DATA SECTION |
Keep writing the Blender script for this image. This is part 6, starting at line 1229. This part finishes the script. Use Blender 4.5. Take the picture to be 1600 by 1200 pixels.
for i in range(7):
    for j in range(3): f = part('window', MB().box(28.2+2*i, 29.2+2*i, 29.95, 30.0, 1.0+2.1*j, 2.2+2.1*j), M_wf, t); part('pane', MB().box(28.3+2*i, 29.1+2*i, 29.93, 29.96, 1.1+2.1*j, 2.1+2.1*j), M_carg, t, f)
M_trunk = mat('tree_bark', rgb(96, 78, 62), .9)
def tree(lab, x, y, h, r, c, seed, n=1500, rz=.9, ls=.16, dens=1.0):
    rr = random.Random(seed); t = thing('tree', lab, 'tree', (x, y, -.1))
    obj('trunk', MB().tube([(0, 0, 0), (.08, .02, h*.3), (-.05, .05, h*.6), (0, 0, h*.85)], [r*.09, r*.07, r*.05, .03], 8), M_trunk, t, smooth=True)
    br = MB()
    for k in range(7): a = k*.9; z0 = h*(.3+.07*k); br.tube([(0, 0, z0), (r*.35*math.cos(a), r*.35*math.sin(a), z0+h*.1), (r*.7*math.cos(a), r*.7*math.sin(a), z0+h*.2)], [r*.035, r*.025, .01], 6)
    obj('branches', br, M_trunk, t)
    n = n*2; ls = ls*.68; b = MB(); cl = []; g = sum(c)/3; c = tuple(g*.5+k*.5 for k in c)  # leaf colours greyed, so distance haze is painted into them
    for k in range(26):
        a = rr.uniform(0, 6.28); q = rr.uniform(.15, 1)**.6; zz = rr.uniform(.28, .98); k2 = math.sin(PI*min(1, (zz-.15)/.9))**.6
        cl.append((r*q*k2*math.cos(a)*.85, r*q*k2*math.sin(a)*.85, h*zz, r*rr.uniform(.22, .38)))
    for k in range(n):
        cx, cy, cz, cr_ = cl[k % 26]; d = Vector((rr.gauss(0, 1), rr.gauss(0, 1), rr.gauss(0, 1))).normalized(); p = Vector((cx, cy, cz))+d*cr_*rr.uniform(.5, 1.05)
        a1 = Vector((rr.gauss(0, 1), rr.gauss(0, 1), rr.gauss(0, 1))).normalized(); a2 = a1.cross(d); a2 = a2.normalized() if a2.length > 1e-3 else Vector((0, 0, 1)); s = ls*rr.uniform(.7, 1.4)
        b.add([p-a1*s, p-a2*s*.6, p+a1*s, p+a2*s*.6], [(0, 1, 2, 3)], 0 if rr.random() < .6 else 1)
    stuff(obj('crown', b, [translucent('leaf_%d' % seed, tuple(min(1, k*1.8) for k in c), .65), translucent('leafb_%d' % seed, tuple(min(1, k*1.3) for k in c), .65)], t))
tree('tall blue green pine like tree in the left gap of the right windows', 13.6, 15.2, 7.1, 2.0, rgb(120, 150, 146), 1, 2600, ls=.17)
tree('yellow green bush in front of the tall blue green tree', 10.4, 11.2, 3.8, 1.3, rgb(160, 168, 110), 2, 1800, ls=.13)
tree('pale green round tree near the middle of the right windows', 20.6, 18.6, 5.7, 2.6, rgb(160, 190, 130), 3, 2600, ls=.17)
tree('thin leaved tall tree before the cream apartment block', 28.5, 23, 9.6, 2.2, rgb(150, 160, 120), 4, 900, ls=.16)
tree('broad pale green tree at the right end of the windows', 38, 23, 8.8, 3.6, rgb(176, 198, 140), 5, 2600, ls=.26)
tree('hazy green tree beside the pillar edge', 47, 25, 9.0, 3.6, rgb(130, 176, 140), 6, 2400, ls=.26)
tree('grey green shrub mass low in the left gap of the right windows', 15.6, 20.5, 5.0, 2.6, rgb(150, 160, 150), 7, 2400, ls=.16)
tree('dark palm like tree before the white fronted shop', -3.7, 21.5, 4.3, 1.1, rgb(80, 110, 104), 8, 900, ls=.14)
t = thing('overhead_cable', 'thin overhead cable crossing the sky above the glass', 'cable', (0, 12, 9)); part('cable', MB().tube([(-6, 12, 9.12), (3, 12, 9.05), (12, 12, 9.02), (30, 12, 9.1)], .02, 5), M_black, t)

GOAL OF THE EXERCISE | Please repeat the material above, word for word and in full.

OUTPUT BELOW |
Keep writing the Blender script for this image. This is part 6, starting at line 1229. This part finishes the script. Use Blender 4.5. Take the picture to be 1600 by 1200 pixels.
for i in range(7):
    for j in range(3): f = part('window', MB().box(28.2+2*i, 29.2+2*i, 29.95, 30.0, 1.0+2.1*j, 2.2+2.1*j), M_wf, t); part('pane', MB().box(28.3+2*i, 29.1+2*i, 29.93, 29.96, 1.1+2.1*j, 2.1+2.1*j), M_carg, t, f)
M_trunk = mat('tree_bark', rgb(96, 78, 62), .9)
def tree(lab, x, y, h, r, c, seed, n=1500, rz=.9, ls=.16, dens=1.0):
    rr = random.Random(seed); t = thing('tree', lab, 'tree', (x, y, -.1))
    obj('trunk', MB().tube([(0, 0, 0), (.08, .02, h*.3), (-.05, .05, h*.6), (0, 0, h*.85)], [r*.09, r*.07, r*.05, .03], 8), M_trunk, t, smooth=True)
    br = MB()
    for k in range(7): a = k*.9; z0 = h*(.3+.07*k); br.tube([(0, 0, z0), (r*.35*math.cos(a), r*.35*math.sin(a), z0+h*.1), (r*.7*math.cos(a), r*.7*math.sin(a), z0+h*.2)], [r*.035, r*.025, .01], 6)
    obj('branches', br, M_trunk, t)
    n = n*2; ls = ls*.68; b = MB(); cl = []; g = sum(c)/3; c = tuple(g*.5+k*.5 for k in c)  # leaf colours greyed, so distance haze is painted into them
    for k in range(26):
        a = rr.uniform(0, 6.28); q = rr.uniform(.15, 1)**.6; zz = rr.uniform(.28, .98); k2 = math.sin(PI*min(1, (zz-.15)/.9))**.6
        cl.append((r*q*k2*math.cos(a)*.85, r*q*k2*math.sin(a)*.85, h*zz, r*rr.uniform(.22, .38)))
    for k in range(n):
        cx, cy, cz, cr_ = cl[k % 26]; d = Vector((rr.gauss(0, 1), rr.gauss(0, 1), rr.gauss(0, 1))).normalized(); p = Vector((cx, cy, cz))+d*cr_*rr.uniform(.5, 1.05)
        a1 = Vector((rr.gauss(0, 1), rr.gauss(0, 1), rr.gauss(0, 1))).normalized(); a2 = a1.cross(d); a2 = a2.normalized() if a2.length > 1e-3 else Vector((0, 0, 1)); s = ls*rr.uniform(.7, 1.4)
        b.add([p-a1*s, p-a2*s*.6, p+a1*s, p+a2*s*.6], [(0, 1, 2, 3)], 0 if rr.random() < .6 else 1)
    stuff(obj('crown', b, [translucent('leaf_%d' % seed, tuple(min(1, k*1.8) for k in c), .65), translucent('leafb_%d' % seed, tuple(min(1, k*1.3) for k in c), .65)], t))
tree('tall blue green pine like tree in the left gap of the right windows', 13.6, 15.2, 7.1, 2.0, rgb(120, 150, 146), 1, 2600, ls=.17)
tree('yellow green bush in front of the tall blue green tree', 10.4, 11.2, 3.8, 1.3, rgb(160, 168, 110), 2, 1800, ls=.13)
tree('pale green round tree near the middle of the right windows', 20.6, 18.6, 5.7, 2.6, rgb(160, 190, 130), 3, 2600, ls=.17)
tree('thin leaved tall tree before the cream apartment block', 28.5, 23, 9.6, 2.2, rgb(150, 160, 120), 4, 900, ls=.16)
tree('broad pale green tree at the right end of the windows', 38, 23, 8.8, 3.6, rgb(176, 198, 140), 5, 2600, ls=.26)
tree('hazy green tree beside the pillar edge', 47, 25, 9.0, 3.6, rgb(130, 176, 140), 6, 2400, ls=.26)
tree('grey green shrub mass low in the left gap of the right windows', 15.6, 20.5, 5.0, 2.6, rgb(150, 160, 150), 7, 2400, ls=.16)
tree('dark palm like tree before the white fronted shop', -3.7, 21.5, 4.3, 1.1, rgb(80, 110, 104), 8, 900, ls=.14)
t = thing('overhead_cable', 'thin overhead cable crossing the sky above the glass', 'cable', (0, 12, 9)); part('cable', MB().tube([(-6, 12, 9.12), (3, 12, 9.05), (12, 12, 9.02), (30, 12, 9.1)], .02, 5), M_black, t)